Cornell Tech a Hopeful Pillar of Silicon Alley

Cornell Tech a Hopeful Pillar of Silicon Alley
Rendering of the Cornell Tech campus to be built on Roosevelt Island. (Kilograph)
Catherine Yang
5/7/2014
Updated:
5/8/2014

NEW YORK—A year ago, former Mayor Michael Bloomberg gave a keynote speech at Stanford University and challenged the students to bring the technology industry out of Silicon Valley.

“So I met his challenge,” said John Basbagill, now a postdoctoral fellow at Cornell Tech in New York City. “I came here to bring technology to the architecture community. There’s really no better place, in my opinion, to study issues in the built environment than New York.”

From the way venture capital and startups branch out from Stanford University in downtown Palo Alto, it’s easy to see the power of higher learning in fostering a strong tech community.

Bloomberg had been a huge cheerleader for bringing the tech industry to New York City. The $2 billion Cornell Tech Campus was his landmark achievement in this regard. Meanwhile, the gradual improvement in the city’s quality of life has created a welcoming atmosphere for the tech community.

Now, as recent studies have proven tech to be a major economic driver for the middle class of New York City, Mayor Bill de Blasio has come on board as well. He is set to announce his technology plan during Internet Week on May 19.

Experimenting at Cornell

“I researched happiness before, and it wasn’t that interesting,” said Funda Kivran-Swaine, a PhD researcher at Cornell Tech. “I’m a very ‘alone’ person ... but I was curious about when people have the opportunity to connect, and when they are connected, why are they still lonely?”

A conversation with Jacobs Institute associate professor Mor Naaman had sparked the question of the ailment of the connected age, Kivran-Swaine said, and she wondered whether lonely people had larger or smaller social networks. It quickly turned into a larger project, and became her dissertation.

“At the end of the day, I want to help people,” Kivran-Swaine said. 

The dominant approach in studying language and emotion on social media in this realm has been to pinpoint people who might be at-risk or depressed, but Kivran-Swaine wants to take a preventative approach. 

“Social media sites give us some sort of unprecedented opportunity to observe people’s behavior.”

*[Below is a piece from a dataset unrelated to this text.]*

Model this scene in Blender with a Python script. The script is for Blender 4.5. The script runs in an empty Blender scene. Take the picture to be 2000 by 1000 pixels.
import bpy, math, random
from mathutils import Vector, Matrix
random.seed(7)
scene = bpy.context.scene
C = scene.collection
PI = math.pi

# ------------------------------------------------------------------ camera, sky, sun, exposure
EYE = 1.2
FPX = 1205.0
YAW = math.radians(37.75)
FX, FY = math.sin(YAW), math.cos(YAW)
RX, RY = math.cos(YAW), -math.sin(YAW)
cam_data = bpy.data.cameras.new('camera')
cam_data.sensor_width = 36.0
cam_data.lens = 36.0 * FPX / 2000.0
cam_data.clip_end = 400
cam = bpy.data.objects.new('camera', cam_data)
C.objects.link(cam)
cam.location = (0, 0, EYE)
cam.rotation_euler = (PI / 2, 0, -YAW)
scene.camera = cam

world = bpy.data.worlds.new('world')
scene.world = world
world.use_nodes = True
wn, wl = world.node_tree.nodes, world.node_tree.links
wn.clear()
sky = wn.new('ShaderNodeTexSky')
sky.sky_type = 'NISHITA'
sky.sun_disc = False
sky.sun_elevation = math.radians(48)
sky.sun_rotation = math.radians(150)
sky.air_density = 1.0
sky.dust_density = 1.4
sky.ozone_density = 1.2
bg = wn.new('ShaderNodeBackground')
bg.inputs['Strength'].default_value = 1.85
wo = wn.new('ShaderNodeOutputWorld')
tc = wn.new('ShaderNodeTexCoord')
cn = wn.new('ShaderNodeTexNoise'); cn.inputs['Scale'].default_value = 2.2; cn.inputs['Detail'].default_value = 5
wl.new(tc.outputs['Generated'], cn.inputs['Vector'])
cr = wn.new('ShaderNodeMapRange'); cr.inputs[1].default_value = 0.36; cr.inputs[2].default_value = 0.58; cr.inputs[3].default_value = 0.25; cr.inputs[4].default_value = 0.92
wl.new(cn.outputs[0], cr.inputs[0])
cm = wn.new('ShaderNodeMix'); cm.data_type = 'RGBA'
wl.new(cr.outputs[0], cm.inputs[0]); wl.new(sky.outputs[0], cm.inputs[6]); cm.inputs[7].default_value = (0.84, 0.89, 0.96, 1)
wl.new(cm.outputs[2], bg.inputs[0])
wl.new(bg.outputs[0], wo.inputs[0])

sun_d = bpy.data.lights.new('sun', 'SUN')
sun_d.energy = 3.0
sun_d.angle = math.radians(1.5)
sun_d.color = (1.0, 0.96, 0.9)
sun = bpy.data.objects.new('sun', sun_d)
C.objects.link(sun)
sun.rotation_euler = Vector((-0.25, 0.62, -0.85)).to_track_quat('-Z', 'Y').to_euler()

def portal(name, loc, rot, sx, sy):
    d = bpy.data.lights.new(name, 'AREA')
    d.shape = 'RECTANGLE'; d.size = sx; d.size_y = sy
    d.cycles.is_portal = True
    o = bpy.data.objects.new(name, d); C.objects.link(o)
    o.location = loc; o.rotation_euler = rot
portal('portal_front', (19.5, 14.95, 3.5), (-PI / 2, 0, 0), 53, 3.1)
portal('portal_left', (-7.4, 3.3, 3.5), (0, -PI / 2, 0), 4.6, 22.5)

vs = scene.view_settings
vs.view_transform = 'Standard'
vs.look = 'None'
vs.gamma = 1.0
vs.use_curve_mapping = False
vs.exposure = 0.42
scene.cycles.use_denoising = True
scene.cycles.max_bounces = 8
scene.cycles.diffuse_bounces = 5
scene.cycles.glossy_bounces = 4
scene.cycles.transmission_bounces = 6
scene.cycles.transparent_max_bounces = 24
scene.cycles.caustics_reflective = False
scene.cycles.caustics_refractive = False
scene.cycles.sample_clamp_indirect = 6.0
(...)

Cornell will launch its first connective media class this fall at its experimental center, the Joan and Irwin Jacobs Technion-Cornell Innovation Institute. Classes at Jacobs Institute will have more of a studio culture, Naaman said, integrating the city into the curriculum. 

The goal is to give students the tools to successfully launch a startup business upon graduation. Unlike the traditional university model, which takes years and years to transfer intellectual property, Cornell will act like an investor to students. It’s a model the university expects to see academic institutions adopt worldwide, said Adam Shwartz, Jacobs Institute director.

Tech in New York City

While Silicon Valley is largely filled with high tech industries, New York City is the center of real estate, finance, fashion, and so on—a diverse group of mature industries. Cornell is taking advantage of the access to professionals from a variety of industries to connect students to the people they hope to work with, enticing them to stay.

“There isn’t a corner of this city the industry doesn’t touch,” said Deputy Mayor Alicia Glen last month, releasing a report on the city’s tech ecosystem.

Recent reports have shown New York City is becoming a serious contender with Silicon Valley for venture capital dollars, and the school will only help secure talent.

The school is currently tucked into the Google building and surrounded by bustling stores in Chelsea, but in 2017 Cornell Tech will move onto its Roosevelt Island campus. The hope is that, with the commercial space and large open spaces available to the public, it will be vibrant.

“We can invent the future a little bit, by using the city as a laboratory, and building systems that work for New York that may not be in any other place,” Naaman said.

CORRECTION: An earlier version of this article incorrectly identified Ms. Funda Kivran-Swaine as a student. She is a PhD researcher. Epoch Times regrets this error.